Quali riflessioni, quindi, sul futuro? Conclude Manghi:
“La formazione ha
successo soprattutto perché, in particolare nel sindacato, non è strettamente
un obbligo, ma un investimento volontario.
La formazione, da
adulti, è anche «fatica», si può dire che costituisca un tesoro umano e
professionale inesauribile. Un aspetto più problematico è quanto la formazione
sia realmente collegata alle politiche organizzative. Ovviamente io ho vissuto
il momento della formazione nella prima fase, in cui la Cisl si afferma, poi la
grande espansione del sindacalismo.
Oggi il momento è
diverso, più difficile.
La formazione rischia
di creare nelle persone attese che non si verificano: è la grande questione
della gestione dell’apparato sindacale. Mentre la formazione di chi in azienda
vuole restarci, perché ad esempio è una Rsu stimata, ha meno problemi, la
formazione di chi sta per diventare sindacalista a tempo pieno (o è già a tempo
pieno) è molto delicata, se non è accompagnata da una politica di gestione e
sviluppo del personale sindacale adatta.” (…)
Per concludere sinteticamente (avverbio inversamente proporzionale
a Francesco Lauria…), al di là delle questioni contingenti e lo scontro,
durissimo, direi esistenziale e valoriale, tra me e Marco Lai di questi ultimi
mesi, il tema di fondo, in coerenza proprio con gli insegnamenti di Manghi, è
questo:
LA FORMAZIONE SINDACALE NELLA CISL E’ UN TENTATIVO DI VITA E
VISIONE DI UNO SPAZIO AUTENTICO DI LIBERTA’ E NON LA TRASMISSIONE, PIU’

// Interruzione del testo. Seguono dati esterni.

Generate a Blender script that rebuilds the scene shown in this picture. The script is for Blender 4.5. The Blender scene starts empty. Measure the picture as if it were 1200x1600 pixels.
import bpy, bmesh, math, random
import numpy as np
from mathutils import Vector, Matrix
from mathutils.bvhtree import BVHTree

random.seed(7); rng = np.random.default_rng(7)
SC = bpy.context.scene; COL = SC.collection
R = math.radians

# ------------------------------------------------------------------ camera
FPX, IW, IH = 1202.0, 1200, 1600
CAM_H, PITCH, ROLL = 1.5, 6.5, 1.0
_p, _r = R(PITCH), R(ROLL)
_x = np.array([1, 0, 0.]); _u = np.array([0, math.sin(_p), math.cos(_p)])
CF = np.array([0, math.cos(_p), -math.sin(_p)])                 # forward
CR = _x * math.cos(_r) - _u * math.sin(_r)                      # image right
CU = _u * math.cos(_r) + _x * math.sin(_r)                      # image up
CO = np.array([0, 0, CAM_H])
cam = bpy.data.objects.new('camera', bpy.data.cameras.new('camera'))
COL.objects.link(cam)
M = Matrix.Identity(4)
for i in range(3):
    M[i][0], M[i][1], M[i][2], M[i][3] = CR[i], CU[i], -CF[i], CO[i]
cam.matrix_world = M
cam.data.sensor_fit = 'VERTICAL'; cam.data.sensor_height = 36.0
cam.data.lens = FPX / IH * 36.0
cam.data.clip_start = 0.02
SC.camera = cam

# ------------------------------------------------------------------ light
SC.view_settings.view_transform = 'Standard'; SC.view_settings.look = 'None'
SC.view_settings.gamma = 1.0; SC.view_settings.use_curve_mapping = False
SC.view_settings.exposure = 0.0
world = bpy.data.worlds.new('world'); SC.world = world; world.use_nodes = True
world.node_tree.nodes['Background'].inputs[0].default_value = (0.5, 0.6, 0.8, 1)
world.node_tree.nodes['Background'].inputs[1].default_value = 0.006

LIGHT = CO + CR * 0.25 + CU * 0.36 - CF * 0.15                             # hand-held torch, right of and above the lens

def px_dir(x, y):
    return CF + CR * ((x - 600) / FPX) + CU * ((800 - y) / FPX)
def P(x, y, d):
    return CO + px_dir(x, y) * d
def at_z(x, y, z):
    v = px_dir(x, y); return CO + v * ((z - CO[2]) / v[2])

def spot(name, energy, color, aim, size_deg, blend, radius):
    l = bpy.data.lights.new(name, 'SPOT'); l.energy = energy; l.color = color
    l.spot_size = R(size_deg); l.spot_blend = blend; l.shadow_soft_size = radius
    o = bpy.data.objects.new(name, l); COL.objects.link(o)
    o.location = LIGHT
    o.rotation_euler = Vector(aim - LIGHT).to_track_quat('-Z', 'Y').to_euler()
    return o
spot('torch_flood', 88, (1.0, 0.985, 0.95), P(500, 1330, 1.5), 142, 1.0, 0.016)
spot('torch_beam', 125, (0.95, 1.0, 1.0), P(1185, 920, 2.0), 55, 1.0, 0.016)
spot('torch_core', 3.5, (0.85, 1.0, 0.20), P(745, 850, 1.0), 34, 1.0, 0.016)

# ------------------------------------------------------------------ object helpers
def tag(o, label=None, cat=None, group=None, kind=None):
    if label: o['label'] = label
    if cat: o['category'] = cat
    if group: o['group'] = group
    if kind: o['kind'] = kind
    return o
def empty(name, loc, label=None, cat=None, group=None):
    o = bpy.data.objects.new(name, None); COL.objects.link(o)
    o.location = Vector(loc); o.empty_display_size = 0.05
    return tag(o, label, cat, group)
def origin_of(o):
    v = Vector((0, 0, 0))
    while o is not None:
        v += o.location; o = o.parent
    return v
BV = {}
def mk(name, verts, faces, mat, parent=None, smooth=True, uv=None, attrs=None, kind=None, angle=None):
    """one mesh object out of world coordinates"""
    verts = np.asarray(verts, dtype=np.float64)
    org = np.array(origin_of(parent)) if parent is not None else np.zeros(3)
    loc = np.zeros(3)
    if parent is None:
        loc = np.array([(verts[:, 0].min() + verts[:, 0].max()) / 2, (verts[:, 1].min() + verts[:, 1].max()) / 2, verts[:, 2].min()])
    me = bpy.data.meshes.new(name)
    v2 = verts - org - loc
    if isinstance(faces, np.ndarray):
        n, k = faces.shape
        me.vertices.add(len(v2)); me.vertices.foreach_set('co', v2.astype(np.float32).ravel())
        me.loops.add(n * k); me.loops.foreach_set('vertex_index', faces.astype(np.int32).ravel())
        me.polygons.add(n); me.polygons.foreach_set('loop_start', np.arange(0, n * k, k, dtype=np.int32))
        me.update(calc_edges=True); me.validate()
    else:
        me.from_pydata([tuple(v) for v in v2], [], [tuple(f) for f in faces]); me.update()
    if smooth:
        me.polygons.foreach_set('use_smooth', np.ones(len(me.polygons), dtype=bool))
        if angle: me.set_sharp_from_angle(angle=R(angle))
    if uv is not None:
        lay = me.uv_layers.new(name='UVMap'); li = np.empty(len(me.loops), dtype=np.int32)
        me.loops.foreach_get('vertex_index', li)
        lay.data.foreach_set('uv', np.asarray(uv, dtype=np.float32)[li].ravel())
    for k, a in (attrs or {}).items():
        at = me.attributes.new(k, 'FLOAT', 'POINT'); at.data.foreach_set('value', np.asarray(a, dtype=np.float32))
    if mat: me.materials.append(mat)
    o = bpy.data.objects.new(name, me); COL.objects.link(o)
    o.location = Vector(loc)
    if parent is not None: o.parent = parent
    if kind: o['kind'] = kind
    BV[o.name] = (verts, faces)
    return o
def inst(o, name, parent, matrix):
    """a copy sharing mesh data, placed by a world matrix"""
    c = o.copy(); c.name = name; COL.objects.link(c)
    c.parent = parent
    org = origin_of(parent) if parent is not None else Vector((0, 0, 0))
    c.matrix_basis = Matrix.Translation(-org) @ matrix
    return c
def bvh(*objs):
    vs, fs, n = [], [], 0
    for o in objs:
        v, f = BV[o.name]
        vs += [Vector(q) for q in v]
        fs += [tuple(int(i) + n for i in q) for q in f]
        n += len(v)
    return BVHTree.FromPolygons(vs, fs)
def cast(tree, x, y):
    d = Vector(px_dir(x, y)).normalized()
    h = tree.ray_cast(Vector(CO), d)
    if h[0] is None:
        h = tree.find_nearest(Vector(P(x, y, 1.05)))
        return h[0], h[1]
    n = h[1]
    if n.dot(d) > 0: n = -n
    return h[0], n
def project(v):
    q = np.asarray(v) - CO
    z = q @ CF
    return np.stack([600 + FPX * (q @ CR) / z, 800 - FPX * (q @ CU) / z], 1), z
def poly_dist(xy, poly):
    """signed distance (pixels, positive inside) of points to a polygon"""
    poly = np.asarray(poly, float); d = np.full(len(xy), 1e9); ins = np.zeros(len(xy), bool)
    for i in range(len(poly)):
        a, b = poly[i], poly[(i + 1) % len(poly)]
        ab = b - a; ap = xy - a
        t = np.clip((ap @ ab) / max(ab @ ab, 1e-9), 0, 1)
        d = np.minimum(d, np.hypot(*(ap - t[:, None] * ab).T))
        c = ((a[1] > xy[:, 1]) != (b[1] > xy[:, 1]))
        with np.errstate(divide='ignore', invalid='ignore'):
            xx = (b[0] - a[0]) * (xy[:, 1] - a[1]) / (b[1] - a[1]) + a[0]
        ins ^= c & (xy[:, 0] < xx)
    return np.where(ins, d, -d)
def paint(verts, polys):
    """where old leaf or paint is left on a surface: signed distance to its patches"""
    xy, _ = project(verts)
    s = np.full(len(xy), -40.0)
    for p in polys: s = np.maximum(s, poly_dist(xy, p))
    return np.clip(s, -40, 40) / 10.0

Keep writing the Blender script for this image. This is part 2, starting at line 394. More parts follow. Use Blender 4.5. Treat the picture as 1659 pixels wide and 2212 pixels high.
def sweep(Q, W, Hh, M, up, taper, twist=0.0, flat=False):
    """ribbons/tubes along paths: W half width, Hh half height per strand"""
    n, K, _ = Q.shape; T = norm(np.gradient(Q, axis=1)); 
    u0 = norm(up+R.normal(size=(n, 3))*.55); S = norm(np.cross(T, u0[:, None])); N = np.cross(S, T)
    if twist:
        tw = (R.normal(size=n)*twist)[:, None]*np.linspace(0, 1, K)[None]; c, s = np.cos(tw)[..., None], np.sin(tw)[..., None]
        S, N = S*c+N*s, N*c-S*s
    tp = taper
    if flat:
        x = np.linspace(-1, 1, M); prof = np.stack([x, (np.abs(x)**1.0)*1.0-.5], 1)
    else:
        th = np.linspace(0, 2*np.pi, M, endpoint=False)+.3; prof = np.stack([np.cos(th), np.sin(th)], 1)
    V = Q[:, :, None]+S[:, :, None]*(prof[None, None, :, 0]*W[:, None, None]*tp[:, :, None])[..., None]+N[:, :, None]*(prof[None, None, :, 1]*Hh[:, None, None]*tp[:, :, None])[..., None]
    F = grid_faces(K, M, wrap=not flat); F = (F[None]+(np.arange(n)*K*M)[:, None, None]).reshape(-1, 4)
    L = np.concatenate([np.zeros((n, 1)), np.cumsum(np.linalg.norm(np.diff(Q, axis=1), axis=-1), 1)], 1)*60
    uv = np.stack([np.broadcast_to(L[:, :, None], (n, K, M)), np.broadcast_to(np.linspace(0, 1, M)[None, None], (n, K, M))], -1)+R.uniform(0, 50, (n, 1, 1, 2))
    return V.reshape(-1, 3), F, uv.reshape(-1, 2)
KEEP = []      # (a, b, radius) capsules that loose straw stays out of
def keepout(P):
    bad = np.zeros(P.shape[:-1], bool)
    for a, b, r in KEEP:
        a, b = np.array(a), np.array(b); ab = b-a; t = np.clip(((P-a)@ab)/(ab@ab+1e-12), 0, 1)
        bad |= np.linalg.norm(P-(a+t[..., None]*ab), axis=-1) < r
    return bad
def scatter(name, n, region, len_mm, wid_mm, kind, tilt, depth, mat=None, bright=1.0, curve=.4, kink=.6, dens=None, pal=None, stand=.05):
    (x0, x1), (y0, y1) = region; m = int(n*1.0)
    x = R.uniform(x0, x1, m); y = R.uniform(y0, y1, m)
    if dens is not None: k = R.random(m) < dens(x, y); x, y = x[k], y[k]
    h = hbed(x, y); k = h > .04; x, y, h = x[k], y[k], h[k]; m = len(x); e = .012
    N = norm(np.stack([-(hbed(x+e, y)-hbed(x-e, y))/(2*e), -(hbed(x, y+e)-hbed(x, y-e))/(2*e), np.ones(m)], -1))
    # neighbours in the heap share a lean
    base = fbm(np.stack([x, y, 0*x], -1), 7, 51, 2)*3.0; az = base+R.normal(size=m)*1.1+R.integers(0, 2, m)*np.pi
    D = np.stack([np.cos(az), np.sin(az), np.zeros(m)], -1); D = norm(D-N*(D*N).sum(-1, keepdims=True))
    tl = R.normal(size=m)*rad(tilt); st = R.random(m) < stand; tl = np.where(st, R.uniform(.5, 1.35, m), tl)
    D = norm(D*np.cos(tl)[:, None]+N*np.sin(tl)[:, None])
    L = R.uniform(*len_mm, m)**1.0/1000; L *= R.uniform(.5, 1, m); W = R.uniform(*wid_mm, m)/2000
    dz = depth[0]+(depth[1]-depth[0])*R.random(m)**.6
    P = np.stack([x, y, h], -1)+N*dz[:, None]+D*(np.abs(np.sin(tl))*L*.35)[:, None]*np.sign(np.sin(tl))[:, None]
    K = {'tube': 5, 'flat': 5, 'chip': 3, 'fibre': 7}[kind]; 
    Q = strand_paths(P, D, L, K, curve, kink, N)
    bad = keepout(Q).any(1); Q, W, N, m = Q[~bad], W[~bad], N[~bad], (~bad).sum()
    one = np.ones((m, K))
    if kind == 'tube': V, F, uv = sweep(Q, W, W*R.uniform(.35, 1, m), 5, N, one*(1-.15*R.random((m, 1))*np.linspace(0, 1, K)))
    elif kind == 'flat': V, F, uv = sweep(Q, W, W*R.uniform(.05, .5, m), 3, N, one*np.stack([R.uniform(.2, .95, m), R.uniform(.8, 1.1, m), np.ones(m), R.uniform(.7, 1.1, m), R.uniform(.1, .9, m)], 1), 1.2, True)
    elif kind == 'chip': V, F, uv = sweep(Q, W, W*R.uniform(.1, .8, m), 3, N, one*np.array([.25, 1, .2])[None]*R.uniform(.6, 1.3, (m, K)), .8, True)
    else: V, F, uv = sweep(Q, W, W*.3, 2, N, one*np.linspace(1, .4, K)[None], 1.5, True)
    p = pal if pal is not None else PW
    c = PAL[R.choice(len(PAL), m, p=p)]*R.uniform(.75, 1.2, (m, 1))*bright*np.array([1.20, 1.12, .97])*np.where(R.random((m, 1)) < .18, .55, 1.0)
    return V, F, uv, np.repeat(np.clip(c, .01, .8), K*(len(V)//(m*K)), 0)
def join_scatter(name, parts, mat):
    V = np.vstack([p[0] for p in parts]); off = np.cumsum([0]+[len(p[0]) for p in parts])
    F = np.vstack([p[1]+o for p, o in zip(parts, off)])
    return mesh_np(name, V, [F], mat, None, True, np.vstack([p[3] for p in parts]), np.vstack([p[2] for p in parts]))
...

FREQUENTE IN ALTRE ORGANIZZAZIONI SINDACALI CONFEDERALI, ARIDA ED IRREGIMENTATA
DI UNA: “DOTTRINETTA”.
Se si smarriscono la democrazia interna, la trasparenza, il
dibattito pubblico, una conseguente politica, individuale e organizzativa, dei
quadri (Pippo Morelli docet…) la funzione della formazione sindacale viene,
inesorabilmente, drammaticamente meno.
Si fanno strada, invece, direbbe invece la Arendt, “la
mancanza di pensiero critico collettivo e di responsabilità individuale”.
E, magari addirittura senza accorgesene, si lasciano
compere, con la banalità del male, vere e proprie atrocità verso la storia, la
cultura, le idee forza, la passione competente della storia della Cisl e della
formazione sindacale.
Massacrando, peraltro, quella “persona umana” che si
vorrebbe salvaguardare, accompagnare, “curare”, elevare attraverso la sua “coscientizzazione”,
avrebbe detto Paulo Freire.
Pensateci, care formatrici e cari formatori cislini, mentre,
in questi giorni, vi incontrate, scambiate esperienze, competenza e sorrisi, e
ricevete, in comode pillole e in sessioni per lo più frontali, la “dottrinetta”,
magari attraverso comode dispense (una l’ho, inopinatamente anche scritta io
con Emmanuele Massagli…).
La libertà non si racchiude, carissimi e carissime, in una
mano sola, ma abbraccia il mondo intero.